* [Required work] Work out how many lines in the entries contain the string "script", and give nothing but that number.

Collection entries
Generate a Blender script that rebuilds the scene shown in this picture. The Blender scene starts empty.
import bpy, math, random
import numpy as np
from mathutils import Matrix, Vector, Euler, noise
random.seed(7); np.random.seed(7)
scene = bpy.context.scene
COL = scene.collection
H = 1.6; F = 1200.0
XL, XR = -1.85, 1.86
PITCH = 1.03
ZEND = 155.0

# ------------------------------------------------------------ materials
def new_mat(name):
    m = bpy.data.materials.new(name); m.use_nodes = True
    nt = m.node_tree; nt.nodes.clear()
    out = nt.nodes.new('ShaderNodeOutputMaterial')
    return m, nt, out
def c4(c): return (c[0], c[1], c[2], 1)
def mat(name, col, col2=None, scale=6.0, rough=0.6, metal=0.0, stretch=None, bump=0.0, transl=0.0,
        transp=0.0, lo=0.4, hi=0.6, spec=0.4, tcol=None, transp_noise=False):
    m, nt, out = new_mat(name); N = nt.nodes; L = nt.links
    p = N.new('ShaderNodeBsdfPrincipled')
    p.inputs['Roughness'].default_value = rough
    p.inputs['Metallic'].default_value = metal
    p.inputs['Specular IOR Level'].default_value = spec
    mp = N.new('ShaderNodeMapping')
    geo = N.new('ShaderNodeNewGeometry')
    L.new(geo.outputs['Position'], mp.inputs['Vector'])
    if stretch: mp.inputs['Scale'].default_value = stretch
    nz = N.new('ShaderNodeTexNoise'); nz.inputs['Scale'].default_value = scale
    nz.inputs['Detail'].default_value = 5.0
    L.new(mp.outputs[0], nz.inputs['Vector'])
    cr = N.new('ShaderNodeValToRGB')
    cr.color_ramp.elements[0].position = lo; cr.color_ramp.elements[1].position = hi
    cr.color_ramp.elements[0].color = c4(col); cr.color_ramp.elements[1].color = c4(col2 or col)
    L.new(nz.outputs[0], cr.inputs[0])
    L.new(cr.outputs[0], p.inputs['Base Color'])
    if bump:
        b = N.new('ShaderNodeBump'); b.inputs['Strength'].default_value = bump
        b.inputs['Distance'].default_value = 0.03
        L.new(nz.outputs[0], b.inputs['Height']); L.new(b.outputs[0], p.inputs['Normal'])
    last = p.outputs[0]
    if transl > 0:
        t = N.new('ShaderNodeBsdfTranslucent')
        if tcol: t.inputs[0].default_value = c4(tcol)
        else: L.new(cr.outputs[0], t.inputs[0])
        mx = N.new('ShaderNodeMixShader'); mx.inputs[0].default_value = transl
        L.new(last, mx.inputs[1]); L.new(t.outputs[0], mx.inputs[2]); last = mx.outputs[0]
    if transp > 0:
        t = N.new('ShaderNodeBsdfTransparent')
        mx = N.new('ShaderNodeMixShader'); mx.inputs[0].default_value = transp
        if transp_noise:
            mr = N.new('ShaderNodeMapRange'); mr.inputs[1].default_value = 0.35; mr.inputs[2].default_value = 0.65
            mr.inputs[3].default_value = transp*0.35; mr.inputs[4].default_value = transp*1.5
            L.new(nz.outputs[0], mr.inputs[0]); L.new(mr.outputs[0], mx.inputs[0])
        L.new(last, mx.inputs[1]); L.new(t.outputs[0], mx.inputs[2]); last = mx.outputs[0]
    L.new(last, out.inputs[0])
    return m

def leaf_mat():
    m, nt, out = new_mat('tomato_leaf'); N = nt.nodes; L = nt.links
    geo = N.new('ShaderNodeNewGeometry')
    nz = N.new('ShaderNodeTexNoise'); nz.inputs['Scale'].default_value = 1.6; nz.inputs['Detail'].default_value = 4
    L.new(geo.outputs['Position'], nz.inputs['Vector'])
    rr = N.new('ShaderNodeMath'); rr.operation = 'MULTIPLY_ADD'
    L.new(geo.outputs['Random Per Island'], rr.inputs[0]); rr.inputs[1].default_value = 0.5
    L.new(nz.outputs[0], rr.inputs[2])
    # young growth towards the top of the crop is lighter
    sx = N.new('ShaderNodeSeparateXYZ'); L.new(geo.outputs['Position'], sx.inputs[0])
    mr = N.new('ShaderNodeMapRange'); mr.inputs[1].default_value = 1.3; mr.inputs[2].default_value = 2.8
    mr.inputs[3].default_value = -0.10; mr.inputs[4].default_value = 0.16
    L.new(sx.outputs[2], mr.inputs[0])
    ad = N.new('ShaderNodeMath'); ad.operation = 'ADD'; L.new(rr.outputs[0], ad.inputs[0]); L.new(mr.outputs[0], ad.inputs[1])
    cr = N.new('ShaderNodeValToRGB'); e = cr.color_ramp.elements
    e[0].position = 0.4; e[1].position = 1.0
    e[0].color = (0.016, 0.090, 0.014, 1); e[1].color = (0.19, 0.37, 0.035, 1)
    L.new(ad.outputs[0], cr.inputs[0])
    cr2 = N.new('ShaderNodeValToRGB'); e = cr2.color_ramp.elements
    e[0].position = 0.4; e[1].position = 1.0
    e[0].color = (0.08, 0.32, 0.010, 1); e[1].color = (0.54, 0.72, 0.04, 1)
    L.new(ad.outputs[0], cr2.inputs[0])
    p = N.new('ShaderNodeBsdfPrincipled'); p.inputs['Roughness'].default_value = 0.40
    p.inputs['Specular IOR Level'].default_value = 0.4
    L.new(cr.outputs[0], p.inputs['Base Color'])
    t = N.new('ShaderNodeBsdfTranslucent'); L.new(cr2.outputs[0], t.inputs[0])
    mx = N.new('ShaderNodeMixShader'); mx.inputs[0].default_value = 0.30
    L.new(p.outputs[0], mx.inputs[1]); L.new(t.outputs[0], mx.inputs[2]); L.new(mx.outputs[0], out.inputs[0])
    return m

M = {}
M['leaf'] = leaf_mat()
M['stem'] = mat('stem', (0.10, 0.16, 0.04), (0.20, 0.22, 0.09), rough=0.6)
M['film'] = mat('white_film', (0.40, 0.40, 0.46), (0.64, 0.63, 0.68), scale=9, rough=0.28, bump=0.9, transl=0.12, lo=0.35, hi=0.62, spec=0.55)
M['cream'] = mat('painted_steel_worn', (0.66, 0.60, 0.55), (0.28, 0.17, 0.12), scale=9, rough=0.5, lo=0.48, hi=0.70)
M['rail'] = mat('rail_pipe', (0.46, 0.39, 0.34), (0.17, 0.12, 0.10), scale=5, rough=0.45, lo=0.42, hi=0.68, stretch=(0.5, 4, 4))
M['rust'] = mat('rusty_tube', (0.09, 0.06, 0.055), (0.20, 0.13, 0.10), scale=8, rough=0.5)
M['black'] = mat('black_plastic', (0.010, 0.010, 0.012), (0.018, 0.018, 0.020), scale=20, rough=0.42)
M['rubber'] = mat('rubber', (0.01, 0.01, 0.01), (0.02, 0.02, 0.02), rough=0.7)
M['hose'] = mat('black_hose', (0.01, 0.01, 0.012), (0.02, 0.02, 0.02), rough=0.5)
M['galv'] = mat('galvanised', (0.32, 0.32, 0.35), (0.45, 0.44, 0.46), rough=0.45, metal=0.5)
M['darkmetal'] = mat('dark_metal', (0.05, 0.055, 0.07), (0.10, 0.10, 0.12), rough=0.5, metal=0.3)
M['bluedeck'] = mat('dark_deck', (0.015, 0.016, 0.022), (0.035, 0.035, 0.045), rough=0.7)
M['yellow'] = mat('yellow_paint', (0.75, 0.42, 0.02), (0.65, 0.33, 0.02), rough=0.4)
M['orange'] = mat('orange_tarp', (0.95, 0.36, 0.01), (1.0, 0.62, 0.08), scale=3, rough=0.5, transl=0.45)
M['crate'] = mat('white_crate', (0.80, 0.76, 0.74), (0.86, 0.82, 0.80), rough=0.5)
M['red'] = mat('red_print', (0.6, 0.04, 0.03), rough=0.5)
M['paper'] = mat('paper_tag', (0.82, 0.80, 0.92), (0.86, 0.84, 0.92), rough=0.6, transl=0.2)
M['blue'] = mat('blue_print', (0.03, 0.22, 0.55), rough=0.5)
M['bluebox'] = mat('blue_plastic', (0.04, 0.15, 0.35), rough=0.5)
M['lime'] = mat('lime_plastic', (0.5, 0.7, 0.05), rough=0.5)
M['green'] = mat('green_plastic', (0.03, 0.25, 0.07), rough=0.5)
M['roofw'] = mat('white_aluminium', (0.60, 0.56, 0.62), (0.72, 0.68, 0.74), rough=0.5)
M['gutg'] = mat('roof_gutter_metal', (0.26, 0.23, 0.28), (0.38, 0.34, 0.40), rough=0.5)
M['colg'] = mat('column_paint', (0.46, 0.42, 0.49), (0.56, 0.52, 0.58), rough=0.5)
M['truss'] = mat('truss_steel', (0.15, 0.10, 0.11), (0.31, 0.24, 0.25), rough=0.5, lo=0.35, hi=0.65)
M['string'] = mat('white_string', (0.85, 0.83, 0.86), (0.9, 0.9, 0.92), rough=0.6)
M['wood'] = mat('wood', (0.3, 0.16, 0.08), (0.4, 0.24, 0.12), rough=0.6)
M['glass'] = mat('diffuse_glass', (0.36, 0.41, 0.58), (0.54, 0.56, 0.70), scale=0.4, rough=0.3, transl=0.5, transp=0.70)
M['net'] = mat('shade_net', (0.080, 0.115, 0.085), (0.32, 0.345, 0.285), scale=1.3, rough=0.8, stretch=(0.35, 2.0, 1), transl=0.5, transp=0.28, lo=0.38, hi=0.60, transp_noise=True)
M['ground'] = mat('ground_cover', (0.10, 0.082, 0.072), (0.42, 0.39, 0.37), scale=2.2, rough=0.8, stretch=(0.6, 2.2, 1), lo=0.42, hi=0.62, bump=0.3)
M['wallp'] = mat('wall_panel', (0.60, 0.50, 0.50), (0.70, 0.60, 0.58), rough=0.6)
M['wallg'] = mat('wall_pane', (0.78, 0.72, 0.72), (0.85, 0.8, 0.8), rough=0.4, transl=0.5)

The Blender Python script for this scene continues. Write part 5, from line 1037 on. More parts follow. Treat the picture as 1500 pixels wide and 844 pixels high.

* [In response] 2